**RECORD EXTRACTS**
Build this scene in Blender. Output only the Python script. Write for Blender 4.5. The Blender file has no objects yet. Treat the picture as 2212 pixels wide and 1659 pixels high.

* * *

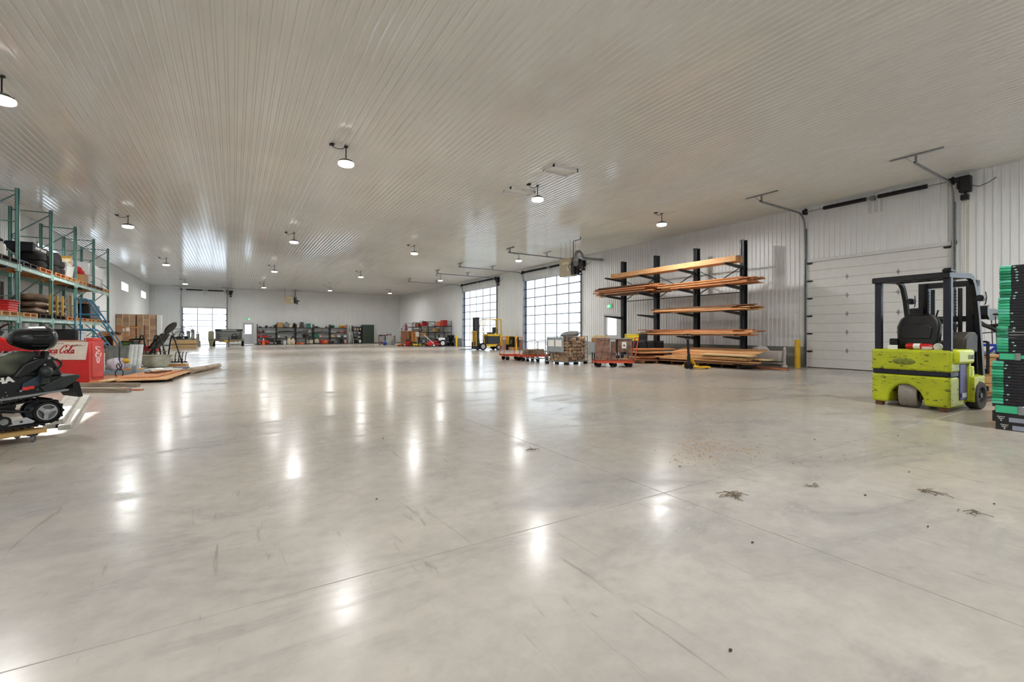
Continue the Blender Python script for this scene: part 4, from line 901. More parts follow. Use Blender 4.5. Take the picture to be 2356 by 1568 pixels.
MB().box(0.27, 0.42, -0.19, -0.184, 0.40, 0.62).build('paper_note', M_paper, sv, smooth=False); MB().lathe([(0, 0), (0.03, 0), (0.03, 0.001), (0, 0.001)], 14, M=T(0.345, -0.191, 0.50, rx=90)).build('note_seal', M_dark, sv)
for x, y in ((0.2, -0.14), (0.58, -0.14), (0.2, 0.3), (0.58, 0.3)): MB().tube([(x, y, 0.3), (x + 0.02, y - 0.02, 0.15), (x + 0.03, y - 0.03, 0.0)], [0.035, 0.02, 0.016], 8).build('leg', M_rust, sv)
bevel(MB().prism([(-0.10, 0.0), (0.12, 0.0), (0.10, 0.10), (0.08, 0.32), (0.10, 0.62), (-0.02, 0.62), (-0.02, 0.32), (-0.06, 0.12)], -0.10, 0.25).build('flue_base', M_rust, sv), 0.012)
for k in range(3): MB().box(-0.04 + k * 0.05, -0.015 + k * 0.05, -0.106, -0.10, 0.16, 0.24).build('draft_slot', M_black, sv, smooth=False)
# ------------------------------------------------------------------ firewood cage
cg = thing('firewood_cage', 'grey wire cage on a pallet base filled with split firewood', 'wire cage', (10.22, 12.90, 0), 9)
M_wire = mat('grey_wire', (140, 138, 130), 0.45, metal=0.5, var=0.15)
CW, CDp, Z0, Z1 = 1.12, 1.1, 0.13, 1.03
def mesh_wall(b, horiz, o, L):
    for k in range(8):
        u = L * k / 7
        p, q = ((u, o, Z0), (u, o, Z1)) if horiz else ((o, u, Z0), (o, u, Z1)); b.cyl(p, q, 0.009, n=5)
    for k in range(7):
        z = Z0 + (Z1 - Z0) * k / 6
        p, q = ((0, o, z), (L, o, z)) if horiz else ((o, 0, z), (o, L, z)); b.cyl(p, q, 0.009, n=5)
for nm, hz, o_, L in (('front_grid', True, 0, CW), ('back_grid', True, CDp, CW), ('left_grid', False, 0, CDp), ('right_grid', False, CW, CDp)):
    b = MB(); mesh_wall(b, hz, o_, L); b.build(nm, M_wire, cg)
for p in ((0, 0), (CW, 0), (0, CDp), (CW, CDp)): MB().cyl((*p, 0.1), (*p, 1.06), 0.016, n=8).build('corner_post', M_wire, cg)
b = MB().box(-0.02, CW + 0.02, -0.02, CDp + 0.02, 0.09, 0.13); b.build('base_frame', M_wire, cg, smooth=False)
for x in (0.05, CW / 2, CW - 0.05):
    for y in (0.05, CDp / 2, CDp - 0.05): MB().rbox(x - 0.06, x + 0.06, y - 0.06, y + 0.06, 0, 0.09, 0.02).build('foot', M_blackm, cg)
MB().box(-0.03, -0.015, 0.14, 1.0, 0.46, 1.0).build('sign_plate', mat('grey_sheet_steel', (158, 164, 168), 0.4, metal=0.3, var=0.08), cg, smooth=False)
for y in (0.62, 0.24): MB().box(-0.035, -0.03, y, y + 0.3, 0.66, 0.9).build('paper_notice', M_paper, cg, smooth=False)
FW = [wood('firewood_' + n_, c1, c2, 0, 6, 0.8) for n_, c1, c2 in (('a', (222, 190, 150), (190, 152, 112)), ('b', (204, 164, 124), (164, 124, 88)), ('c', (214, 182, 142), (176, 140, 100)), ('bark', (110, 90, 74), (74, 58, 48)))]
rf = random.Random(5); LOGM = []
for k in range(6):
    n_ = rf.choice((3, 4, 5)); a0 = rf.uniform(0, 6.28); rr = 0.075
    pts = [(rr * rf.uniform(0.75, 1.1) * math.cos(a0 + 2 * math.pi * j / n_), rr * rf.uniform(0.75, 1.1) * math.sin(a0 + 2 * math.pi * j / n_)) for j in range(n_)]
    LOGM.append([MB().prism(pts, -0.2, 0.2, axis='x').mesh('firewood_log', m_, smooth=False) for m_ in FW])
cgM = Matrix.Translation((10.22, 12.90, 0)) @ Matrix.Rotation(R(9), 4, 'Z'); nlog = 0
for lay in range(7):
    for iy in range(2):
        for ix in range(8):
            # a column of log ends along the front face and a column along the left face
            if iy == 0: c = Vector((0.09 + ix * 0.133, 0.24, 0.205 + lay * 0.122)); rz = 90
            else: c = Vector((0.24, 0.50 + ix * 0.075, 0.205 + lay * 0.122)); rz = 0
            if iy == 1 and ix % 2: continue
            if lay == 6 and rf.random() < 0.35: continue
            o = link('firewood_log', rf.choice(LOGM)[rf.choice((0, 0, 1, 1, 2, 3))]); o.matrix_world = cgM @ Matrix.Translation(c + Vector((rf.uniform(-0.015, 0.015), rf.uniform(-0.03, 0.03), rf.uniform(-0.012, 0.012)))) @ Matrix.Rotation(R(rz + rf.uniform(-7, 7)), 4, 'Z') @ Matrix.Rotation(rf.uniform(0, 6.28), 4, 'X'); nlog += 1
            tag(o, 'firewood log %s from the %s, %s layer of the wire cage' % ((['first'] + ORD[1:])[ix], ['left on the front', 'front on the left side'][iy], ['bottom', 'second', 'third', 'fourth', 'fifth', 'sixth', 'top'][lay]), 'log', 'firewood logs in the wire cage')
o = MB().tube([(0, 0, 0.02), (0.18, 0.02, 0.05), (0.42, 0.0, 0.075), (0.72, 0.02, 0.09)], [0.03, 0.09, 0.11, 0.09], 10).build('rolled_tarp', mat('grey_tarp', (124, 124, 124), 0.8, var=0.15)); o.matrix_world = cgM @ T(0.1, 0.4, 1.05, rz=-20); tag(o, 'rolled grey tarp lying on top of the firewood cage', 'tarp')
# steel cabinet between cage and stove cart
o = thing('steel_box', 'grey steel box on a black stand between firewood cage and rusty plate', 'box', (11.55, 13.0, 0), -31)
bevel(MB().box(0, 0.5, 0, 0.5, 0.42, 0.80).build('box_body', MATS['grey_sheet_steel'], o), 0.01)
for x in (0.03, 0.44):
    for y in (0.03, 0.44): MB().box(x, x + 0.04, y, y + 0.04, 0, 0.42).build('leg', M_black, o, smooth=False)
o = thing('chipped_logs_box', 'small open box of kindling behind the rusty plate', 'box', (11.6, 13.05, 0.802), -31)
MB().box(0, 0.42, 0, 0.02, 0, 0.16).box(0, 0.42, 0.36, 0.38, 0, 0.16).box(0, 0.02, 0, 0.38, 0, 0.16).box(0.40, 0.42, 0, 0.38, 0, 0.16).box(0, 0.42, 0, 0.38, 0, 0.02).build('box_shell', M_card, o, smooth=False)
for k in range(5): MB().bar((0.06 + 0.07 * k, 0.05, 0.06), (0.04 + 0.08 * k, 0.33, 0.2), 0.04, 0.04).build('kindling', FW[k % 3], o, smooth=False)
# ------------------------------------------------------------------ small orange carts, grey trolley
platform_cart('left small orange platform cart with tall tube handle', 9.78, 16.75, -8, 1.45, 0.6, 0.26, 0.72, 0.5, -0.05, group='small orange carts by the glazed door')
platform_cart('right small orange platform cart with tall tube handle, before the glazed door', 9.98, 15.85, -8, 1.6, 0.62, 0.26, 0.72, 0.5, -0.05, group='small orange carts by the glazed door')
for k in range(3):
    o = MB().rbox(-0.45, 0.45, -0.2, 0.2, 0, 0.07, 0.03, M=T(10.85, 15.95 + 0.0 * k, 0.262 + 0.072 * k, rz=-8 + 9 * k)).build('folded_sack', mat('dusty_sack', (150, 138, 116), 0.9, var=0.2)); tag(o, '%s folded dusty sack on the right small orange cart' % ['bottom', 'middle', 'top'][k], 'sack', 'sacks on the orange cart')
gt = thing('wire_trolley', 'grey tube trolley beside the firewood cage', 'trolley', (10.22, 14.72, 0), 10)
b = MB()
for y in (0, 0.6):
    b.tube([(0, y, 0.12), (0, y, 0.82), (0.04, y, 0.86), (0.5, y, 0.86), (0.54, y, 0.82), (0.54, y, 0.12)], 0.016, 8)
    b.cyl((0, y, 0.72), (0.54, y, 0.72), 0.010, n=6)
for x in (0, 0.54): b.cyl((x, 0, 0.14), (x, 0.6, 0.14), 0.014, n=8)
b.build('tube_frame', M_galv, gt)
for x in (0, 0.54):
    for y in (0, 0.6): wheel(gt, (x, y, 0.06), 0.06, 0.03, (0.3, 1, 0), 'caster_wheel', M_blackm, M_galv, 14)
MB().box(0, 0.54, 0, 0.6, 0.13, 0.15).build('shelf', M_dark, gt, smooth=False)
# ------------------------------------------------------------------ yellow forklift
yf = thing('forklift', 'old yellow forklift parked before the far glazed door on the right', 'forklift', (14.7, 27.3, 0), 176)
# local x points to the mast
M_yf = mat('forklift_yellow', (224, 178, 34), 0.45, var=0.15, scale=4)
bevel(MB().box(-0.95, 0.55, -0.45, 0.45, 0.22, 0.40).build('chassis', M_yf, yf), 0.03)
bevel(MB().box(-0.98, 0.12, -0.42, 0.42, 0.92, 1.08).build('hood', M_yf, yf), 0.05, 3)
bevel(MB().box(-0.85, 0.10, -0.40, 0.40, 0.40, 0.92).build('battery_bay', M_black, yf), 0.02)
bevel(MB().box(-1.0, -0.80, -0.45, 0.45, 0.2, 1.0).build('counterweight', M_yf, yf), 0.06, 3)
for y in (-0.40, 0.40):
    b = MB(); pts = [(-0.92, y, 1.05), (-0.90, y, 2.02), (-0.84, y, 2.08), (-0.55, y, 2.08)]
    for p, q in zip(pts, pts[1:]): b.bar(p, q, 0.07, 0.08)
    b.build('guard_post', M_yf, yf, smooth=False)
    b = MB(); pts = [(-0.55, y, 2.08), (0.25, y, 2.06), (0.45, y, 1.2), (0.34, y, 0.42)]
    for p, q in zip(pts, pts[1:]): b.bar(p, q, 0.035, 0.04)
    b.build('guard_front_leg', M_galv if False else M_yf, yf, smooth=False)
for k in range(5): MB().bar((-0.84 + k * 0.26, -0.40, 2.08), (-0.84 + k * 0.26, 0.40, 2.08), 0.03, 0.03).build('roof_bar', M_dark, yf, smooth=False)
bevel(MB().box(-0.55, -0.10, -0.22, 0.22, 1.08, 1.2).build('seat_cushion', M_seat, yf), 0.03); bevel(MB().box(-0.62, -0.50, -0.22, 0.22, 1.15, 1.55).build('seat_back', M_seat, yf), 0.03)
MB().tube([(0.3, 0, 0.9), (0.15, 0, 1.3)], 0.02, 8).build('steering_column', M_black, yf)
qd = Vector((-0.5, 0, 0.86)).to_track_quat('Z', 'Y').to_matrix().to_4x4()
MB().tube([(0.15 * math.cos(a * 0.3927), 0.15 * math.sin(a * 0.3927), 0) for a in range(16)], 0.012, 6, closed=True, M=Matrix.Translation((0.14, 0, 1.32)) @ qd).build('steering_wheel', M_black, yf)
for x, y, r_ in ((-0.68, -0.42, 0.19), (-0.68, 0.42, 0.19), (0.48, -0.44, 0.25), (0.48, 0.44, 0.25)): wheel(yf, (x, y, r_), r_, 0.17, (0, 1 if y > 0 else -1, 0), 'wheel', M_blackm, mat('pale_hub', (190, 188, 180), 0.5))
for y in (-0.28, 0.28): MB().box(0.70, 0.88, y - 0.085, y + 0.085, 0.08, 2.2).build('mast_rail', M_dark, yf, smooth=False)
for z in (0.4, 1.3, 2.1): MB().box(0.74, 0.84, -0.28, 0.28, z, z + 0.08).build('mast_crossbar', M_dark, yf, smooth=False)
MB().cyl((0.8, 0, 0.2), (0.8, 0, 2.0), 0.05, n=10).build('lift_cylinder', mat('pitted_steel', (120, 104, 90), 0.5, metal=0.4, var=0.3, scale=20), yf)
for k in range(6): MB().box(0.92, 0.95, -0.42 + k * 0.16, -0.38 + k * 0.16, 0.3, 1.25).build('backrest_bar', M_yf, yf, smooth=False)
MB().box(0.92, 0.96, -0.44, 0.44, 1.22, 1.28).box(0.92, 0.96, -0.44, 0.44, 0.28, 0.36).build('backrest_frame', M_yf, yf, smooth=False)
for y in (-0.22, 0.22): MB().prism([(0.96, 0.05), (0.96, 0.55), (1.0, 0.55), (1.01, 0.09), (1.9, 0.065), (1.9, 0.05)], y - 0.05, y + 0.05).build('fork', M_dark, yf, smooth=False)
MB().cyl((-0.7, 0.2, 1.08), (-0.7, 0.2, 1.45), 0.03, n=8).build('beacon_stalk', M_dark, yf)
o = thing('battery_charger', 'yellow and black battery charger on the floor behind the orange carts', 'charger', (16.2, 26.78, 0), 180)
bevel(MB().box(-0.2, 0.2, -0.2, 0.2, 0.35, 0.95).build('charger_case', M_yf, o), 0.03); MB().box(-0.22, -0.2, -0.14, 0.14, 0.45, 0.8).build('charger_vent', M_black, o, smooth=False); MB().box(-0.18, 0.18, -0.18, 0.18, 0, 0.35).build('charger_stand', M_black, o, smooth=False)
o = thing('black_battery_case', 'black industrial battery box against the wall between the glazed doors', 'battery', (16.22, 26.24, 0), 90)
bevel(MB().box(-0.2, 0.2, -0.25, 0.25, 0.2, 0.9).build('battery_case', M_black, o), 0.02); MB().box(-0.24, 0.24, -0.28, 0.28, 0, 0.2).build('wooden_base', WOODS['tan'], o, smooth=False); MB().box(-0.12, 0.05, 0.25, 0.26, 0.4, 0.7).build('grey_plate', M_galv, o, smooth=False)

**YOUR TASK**
List all lines in the material containing the string "from".

**OUTPUT OF THE EXERCISE**
Continue the Blender Python script for this scene: part 4, from line 901. More parts follow. Use Blender 4.5. Take the picture to be 2356 by 1568 pixels.
            tag(o, 'firewood log %s from the %s, %s layer of the wire cage' % ((['first'] + ORD[1:])[ix], ['left on the front', 'front on the left side'][iy], ['bottom', 'second', 'third', 'fourth', 'fifth', 'sixth', 'top'][lay]), 'log', 'firewood logs in the wire cage')